I told my mom and dad that if Spot died I wanted them to call me and come get me. I was going to be the one to bury my dog. I didn't care if it was in the middle of the week, class didn't matter. I was going to go home and give my dog a proper goodbye.

I didn't come home from CofC for the first time until fall break of freshman year, about two and a half months since I'd last seen Spot. The second I walked out the back door on that warm October afternoon, Spot hauled across our backyard and started licking my face, something he hadn't really done since he was a puppy. I hadn't seen him move like that in over a year. That whole break, he walked around without any sign of pain or arthritis.

The last time I got to spend a decent amount of time with Spot was during my spring break this year. When I walked out onto the porch, which we had blocked off at the steps because Spot would fall trying to climb, Spot was walking at the bottom of the steps. He just stopped, barked and jumped! He looked like a Pogo stick!! I started laughing because I couldn't, and still can't remember a time when he jumped like that.

The last time I saw Spot was a few weekends ago when I went home for a doctor's appointment. I will always remember April 10, 2011. It was the last time I got to say goodbye.

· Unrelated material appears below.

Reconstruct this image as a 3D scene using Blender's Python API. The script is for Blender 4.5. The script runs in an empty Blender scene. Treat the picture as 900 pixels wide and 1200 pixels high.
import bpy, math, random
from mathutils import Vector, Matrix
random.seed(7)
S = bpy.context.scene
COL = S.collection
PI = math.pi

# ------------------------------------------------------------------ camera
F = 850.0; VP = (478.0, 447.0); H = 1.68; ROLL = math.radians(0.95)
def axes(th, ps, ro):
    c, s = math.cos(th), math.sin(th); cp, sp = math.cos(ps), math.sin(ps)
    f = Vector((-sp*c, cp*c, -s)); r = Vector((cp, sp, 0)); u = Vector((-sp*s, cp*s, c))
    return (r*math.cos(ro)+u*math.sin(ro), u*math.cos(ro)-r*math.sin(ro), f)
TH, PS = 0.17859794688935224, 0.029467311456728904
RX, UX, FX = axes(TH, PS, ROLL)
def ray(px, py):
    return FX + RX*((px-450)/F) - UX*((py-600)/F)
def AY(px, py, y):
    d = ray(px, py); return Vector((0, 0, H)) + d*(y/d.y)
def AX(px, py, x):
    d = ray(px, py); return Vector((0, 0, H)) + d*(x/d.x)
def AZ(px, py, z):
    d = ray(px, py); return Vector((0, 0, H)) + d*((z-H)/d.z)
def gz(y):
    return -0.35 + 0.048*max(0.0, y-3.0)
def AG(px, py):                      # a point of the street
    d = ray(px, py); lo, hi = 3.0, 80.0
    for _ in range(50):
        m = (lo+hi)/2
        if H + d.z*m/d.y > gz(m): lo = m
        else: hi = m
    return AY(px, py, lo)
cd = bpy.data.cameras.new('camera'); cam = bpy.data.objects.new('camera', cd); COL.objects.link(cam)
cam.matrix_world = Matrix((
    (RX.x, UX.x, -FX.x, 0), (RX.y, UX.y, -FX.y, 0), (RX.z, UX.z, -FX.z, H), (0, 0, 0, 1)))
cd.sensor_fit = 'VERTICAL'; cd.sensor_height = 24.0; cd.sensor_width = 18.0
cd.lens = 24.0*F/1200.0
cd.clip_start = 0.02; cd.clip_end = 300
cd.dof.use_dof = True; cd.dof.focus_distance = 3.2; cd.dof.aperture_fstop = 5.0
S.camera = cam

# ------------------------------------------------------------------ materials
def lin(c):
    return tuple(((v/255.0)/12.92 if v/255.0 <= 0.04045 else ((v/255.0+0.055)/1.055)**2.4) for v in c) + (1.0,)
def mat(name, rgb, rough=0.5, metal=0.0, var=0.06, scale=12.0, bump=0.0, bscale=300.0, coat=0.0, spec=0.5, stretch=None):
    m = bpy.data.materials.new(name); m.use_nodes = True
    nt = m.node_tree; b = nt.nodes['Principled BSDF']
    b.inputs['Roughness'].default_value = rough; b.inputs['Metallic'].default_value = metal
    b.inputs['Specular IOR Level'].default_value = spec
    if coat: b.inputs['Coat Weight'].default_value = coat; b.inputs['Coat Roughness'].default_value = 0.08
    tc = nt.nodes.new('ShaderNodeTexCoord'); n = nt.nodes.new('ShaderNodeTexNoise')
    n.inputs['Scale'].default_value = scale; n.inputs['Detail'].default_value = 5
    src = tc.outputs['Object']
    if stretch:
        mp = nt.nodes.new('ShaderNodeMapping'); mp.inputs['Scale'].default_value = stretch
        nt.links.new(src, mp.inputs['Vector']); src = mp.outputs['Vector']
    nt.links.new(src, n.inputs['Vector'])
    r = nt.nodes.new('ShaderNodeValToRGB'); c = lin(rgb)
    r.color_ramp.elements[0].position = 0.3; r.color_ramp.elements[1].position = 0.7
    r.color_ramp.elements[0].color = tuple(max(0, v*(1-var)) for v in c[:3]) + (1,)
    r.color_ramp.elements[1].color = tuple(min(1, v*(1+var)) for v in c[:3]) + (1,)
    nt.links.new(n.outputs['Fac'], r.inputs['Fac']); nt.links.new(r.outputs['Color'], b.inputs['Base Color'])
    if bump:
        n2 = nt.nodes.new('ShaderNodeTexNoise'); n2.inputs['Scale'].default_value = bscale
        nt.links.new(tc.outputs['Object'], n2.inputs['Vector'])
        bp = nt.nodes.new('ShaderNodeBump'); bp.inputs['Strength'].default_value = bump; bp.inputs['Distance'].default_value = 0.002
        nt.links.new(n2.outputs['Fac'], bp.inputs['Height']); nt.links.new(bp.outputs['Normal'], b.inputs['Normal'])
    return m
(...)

Mom called me last night at 8:30 and told me that Spot died in his sleep on Easter night and they had to bury him. I'll spare you from the emotional roller coaster ride I was on last night, but I'd just like to publicly thank Kevin and Steve-o for getting me out of my funk! Seriously, thanks guys!

Even though I said I wanted to bury him, I know it's probably for the best that I didn't. Spot was more than a dog to me. He was my friend, my best friend, heck, I guess you could even call him my son. He always knew that he was my dog. Dad's voice was much more powerful than mine when I was younger, but if Dad told him to do something and he didn't do it, he would if I told him to. If Dad and I both told Spot to come to us, he would go to me every time. He was a good dog.

I know I could've dug the grave for Spot, I've had the place in the yard picked out for years now, but there is no way I could have buried him. Filling in the dirt and covering my best friend for good would've just been too hard. It would've been too final.

All dogs go to Heaven...
The Bible doesn't say anything about pets running around up there, but I'd like to believe that when I die, Spot is going to be right there, waiting for me, just like he did when he was a puppy.


The picture of Spot and me was taken on August 21, 2010. It was about 15 minutes before I left home for Charleston for the school year. It's the last picture ever taken of us together.